Pendidikan Politik, Untuk Pemilih Atau Yang Dipilih?



Landasan Hukum Pemilu

UU 8/2012 tentang “Pemilihan Umum Anggota Dewan Perwakilan Rakyat, Dewan Perwakilan Daerah,  Dan Dewan Perwakilan  Rakyat Daerah”, berlaku sejak 11 Mei 2012, sedemikian rinci sehingga terdiri atas 328 pasal.
Partisipasi masyarakat dalam penyelenggaraan Pemilu, dilakukan dalam bentuk antara lain pendidikan politik bagi Pemilih, wajib mengikuti ketentuan yang diatur oleh KPU.  (Pasal 246 dan 247). Pendidikan politik bagi Pemilih, tidak dirinci apa maksud, makna, manfaat, dan tata caranya. Kondisi ini senasib dengan faktor pertimbangan penetapan UU yaitu untuk menghasilkan wakil rakyat yang aspiratif, berkualitas, dan bertanggung jawab berdasarkan Pancasila dan UUD1945.

Persyaratan Bakal Calon Anggota DPR, DPRD Provinsi, dan DPRD Kabupaten/ Kota (Pasal 51 UU 8/2012) tidak mengindikasikan syarat menuju kualifikasi aspiratif, berkualitas, dan bertanggung jawab.

Fenomena Golput


Fenomena golongan putih (golput), secara tak langsung menyiratkan bahwa pemilih telah cerdas politik,sudah bisa membaca mana yang layak dipercaya atau sebaliknya. Memilih diawali dengan memilah dari daftar bakal calon wakil rakyat, untuk mencari yang termungkin dari yang serba mungkin.
Aspirasi politik anak bangsa tidak bisa dikekang, didikte, dimanipulasi, apalagi dituduh tidak dewasa politik jika golput, sejalan proses demokratisisasi di segala aspek kehidupan berbangsa, bernegara dan bermasyarakat.
Golput bukannya tidak mendukung program pemerintah, bukannya anti politik, bukan tidak menghargai biaya politik, apalagi masuk aliran sesat secara politis.

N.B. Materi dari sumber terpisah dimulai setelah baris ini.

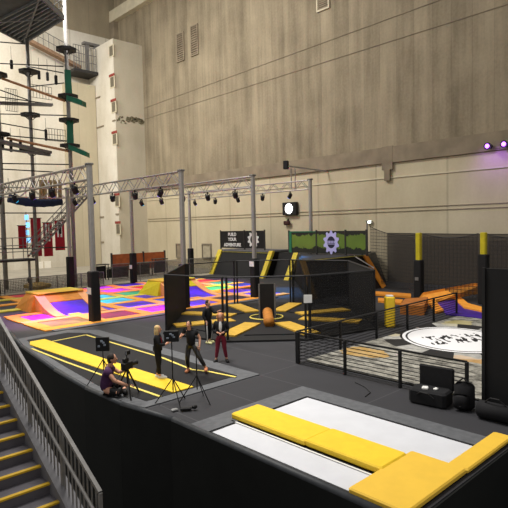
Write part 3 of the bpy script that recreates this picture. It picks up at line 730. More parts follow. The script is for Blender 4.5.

Golput bersifat perorangan, tetapi bisa muncul nyaris merata di wilayah daerah pilihan berdasarkan akumulasi TPS. Golput sebagai realita asas pemilu yang langsung, umum, bebas, rahasia, jujur, dan adil. Golput jujur terhadap dirinya sendiri, andai pilihannya salah, akan menyesal selama lima tahun!

Jumlah atau persentase golput terkadang cukup signifikan, bahkan bisa mengalahkan perolehan suara parpol parlemen, namun tidak bisa melakukan oposisi secara masal. Secara individu tidak mungkin berbuat anarkis, menjadi pecundang, menggerogoti bahtera pemerintah dari dalam, menjegal kebijakan pemerintah, apalagi menyuarakan hati nurani dan opini liwat media massa.

Buta Politik

Pendidikan politik ditujukan pada yang melek politik, agar tidak menyimpang secara sadar, terstruktur, masif, berkelanjutan. Masyarakat buta politik biasanya adem ayem, sepi ing pamrih rame ing gawe.

Lepas dari kondisi aktual dan faktual yang menimpa para wakil rakyat selama era Reformasi, selain kontrak politik, dibutuhkan juga pendidikan politik. Justru karena tidak buta politik, para wakil rakyat bisa bergerak bebas di antara pasal-pasal hukum, bermanuver layaknya pembalap liar, memanfaatkan kelengahan sistem di eksekutif.

Bagaimana nasib para caleg (calon legislatif) yang tidak lolos suara untuk meraih kursi parlemen? Ironis memang, caleg lebih siap menang ketimbang siap kalah. Bahkan mereka sudah berani mimpi masuk Komisi yang basah. Sudah kalah tertimpa masalah, besarnya beban moral, finansial, material bahkan rasa malu di masyarakat menjadikan banyak caleg menjadi stres.